Mike Brown the REMIX
June 14, 2007 - 3:57pm.

Mike,

I've just started dating someone who just ended a 3 year relationship with his HS girlfriend. (2 years were long distance because they went to separate schools). We hooked up at a party a month ago and I like him a lot. He talks a lot about how he's really relieved to be single right now. But at the same time, he's always calling me to come over and hang out at his place, and he acts really sweet and cuddly like a boyfriend. I thought he wanted to be single! If he's not ready for a relationship, fine, but then he shouldn't act like my boyfriend! What do you think? I'm so confused.

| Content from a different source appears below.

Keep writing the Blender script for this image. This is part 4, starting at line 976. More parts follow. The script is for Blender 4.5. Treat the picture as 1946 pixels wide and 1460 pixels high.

 Sorry to hear that you're confused. Obviously there's a problem with communication--he's says he's relieved to be single, but his actions say the opposite. I've been in a situation where I've sent a mixed signal (or two) and it was all because of greed. Your friend-with-boyfriend-tendencies just got out of a 3-year long-term relationship. So now, after serving his sentence, he can finally enjoy freedom! He'll enjoy the simple pleasantries of the single life: a boy's night out, leading to the courting of a new woman like yourself. If he wanted a relationship, he might have stayed in the one he was in.

Yet the question remains: why is he so clingy? He could be starving for attention, or he just wants it all. About two-thirds of his past relationship was long distance. That means no touchy-touchy. His possibly overwhelming desire for companionship might not have anything to do with his like for you, no offense. As a man, he's making up for lost times with a lovely lady. If he weren't spending time with you, he'd be with someone else. Not to say he doesn't like you, but his invites aren't driven by a change of heart. His new girl--you--happens to have a more accessible zip code. Just because he acts like a boyfriend doesn't necessarily mean he wants to be one. Just like acting like your studying doesn't necessarily mean your getting straight A's.

Actions speak louder than words, but that doesn't mean not to listen to what a person says. If he says he's relieved to be single--regardless of the late night visits, midday spooning, and random check-up calls--you should believe him.